Bouncing Back

The people who share my office were again confused as I opened a parcel as if it contained the Lost Treasure of Atlantis today, only to find me staring in awe at four 70mm M8 bolts with Allen heads. Bought from an eBay shop called “Bolt Me Up”, they were the vital missing component for the reattachment of the suspension.

Lorna was nice enough to cook dinner tonight, so I could spend the entire evening covered in grease and wielding a spanner and socket wrench. As a result of my hard graft The Duke is back on four wheels!


LR Series supplied all the other stuff, but managed to send me a centre dowel bolt for the rear springs which is too short. I tried to argue about it, but they wouldn’t have any of it. As a result, I took the advice of a bloke on the Land Rover forums and used a metric equivalent. Thus my deep deep joy at the arrival of my parcel.

Other forum members kindly helped out with the nut and bolt pictured above too. Military spring hangers have an extra central brace which I couldn’t find anywhere on the parts list. It turns out it’s a 4 1.2″ x 1/2″ bolt and matching nyloc nut. I’ve shown it here in case anyone needs this info in the future – not least me!


Here’s the rear left hand spring hanger all bolted up and working. Haven’t got a pic of the front of the spring, but I can say that fitting it was very hard work indeed. In the end, I settled on a simple but frustrating plan, which I repeated until I got the springs in place…

  1. Attach the back of the spring to the spring hangers to keep it from wobbling about.
  2. Present the front of the spring to the slot in which it sits, line up as best you can and get a bottle jack under it.
  3. Slowly and carefully jack up the spring.
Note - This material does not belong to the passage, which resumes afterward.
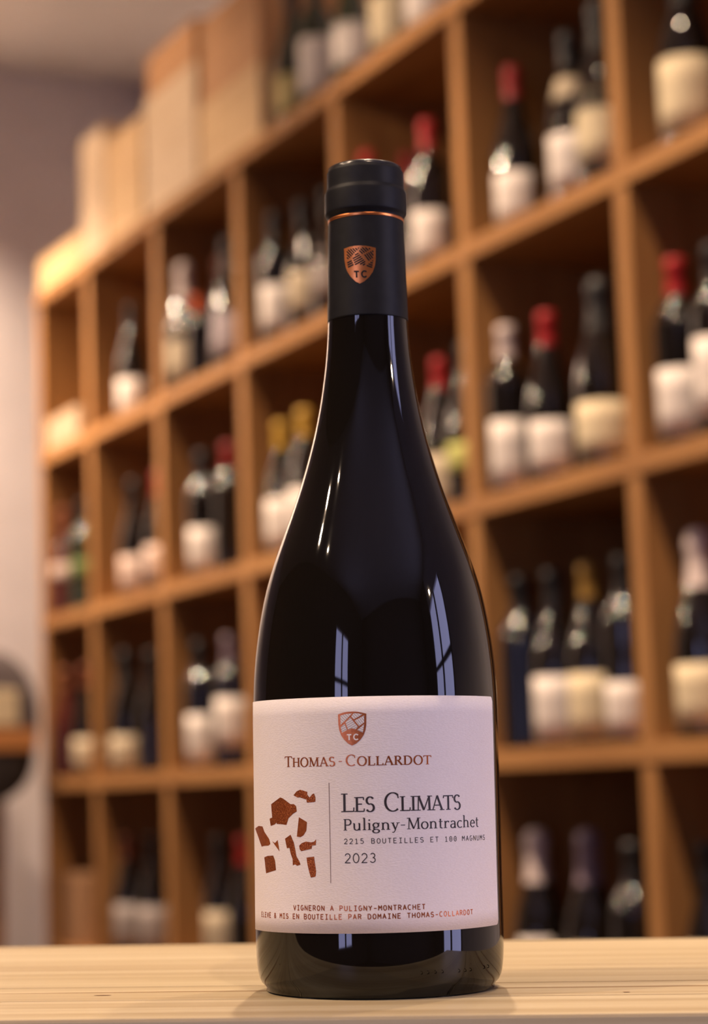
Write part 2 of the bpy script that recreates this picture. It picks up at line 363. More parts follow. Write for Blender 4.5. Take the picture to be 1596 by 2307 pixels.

The whole back end may lift up, it’s a very tight fit!
  4. If you manage to get close to lining up the holes, grease up the bolt and smack it through with a lump hammer and go to step 6.
  5. Otherwise, if you fail to line up the holes and end up with the spring too far forward or back, don’t bother trying to move it, just remove the jack, unbolt the back of the spring, wiggle it free and go to step 1.
  6. Jump up and down in celebration and perhaps reward yourself with a beer.


The U bolts were relatively simple to get on – once the spring is attached at both ends. Some gentle taps with the Lump Hammer to get them over the axle, then just a case of bolting them up.

Here’s a shot showing the brake pipe guard. I need to get some P clips for this. I am very pleased I remembered to attach it as it’s sandwiched between the axle and the spring. If you were to forget, you’d need to undo the U bolts to fit it.

So, the back end is looking much smarter now. I got a coat of underseal on there the other day, which makes it look much nicer and hides the welded patchwork around the rear crossmember. A couple more coats are required before the tub can go back on.

I had a great time jumping up and down on there too – the greased springs really make a difference, even to a man jumping. I think they’ll make for a much smoother ride, but I’m not doing the front ones ’til I have an MOT!


So, the rear suspension is back on! Still a little welding to do on an outrigger and some missing bracing on the crossmember. Plus I need to tie down the brake pipes, finish undersealing the chassis, make a new rear wiring loom (with fuse box), drill drain holes and squirt some waxoyl inside the chassis, test the generator wiring harness and clean and treat the bottom of the tub. Then I can slap the tub back on! Woo!

One thought on “Bouncing Back

  1. The nuts you used on those ubolts concerned me a little, they look way too small, the correct ones are at least twice as thick. Good luck with your restoration!